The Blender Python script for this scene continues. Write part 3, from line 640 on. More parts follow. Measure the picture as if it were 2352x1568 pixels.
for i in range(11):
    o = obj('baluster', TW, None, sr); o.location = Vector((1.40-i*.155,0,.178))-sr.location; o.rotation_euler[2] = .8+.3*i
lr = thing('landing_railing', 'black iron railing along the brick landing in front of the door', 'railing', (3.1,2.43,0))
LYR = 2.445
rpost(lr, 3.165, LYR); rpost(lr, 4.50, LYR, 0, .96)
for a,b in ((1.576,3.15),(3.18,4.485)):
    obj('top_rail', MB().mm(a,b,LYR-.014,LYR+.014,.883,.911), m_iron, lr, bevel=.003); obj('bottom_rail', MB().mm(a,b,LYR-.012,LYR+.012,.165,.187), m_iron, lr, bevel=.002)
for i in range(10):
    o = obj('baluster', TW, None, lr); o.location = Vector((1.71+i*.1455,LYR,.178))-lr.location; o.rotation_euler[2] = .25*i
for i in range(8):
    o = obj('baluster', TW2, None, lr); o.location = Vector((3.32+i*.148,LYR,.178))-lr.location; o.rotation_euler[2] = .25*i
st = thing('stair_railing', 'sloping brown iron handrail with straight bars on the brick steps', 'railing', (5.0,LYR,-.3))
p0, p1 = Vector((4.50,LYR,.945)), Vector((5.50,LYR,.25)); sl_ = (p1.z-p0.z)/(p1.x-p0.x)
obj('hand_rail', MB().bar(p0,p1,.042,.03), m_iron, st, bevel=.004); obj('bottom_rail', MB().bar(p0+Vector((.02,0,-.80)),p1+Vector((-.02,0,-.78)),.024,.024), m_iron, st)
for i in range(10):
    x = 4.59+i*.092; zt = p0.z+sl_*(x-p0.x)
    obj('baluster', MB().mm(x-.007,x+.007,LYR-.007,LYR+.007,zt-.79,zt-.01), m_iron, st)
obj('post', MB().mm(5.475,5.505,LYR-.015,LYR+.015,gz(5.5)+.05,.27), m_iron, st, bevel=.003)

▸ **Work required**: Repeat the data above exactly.

▸ **Problem solution**:
The Blender Python script for this scene continues. Write part 3, from line 640 on. More parts follow. Measure the picture as if it were 2352x1568 pixels.
for i in range(11):
    o = obj('baluster', TW, None, sr); o.location = Vector((1.40-i*.155,0,.178))-sr.location; o.rotation_euler[2] = .8+.3*i
lr = thing('landing_railing', 'black iron railing along the brick landing in front of the door', 'railing', (3.1,2.43,0))
LYR = 2.445
rpost(lr, 3.165, LYR); rpost(lr, 4.50, LYR, 0, .96)
for a,b in ((1.576,3.15),(3.18,4.485)):
    obj('top_rail', MB().mm(a,b,LYR-.014,LYR+.014,.883,.911), m_iron, lr, bevel=.003); obj('bottom_rail', MB().mm(a,b,LYR-.012,LYR+.012,.165,.187), m_iron, lr, bevel=.002)
for i in range(10):
    o = obj('baluster', TW, None, lr); o.location = Vector((1.71+i*.1455,LYR,.178))-lr.location; o.rotation_euler[2] = .25*i
for i in range(8):
    o = obj('baluster', TW2, None, lr); o.location = Vector((3.32+i*.148,LYR,.178))-lr.location; o.rotation_euler[2] = .25*i
st = thing('stair_railing', 'sloping brown iron handrail with straight bars on the brick steps', 'railing', (5.0,LYR,-.3))
p0, p1 = Vector((4.50,LYR,.945)), Vector((5.50,LYR,.25)); sl_ = (p1.z-p0.z)/(p1.x-p0.x)
obj('hand_rail', MB().bar(p0,p1,.042,.03), m_iron, st, bevel=.004); obj('bottom_rail', MB().bar(p0+Vector((.02,0,-.80)),p1+Vector((-.02,0,-.78)),.024,.024), m_iron, st)
for i in range(10):
    x = 4.59+i*.092; zt = p0.z+sl_*(x-p0.x)
    obj('baluster', MB().mm(x-.007,x+.007,LYR-.007,LYR+.007,zt-.79,zt-.01), m_iron, st)
obj('post', MB().mm(5.475,5.505,LYR-.015,LYR+.015,gz(5.5)+.05,.27), m_iron, st, bevel=.003)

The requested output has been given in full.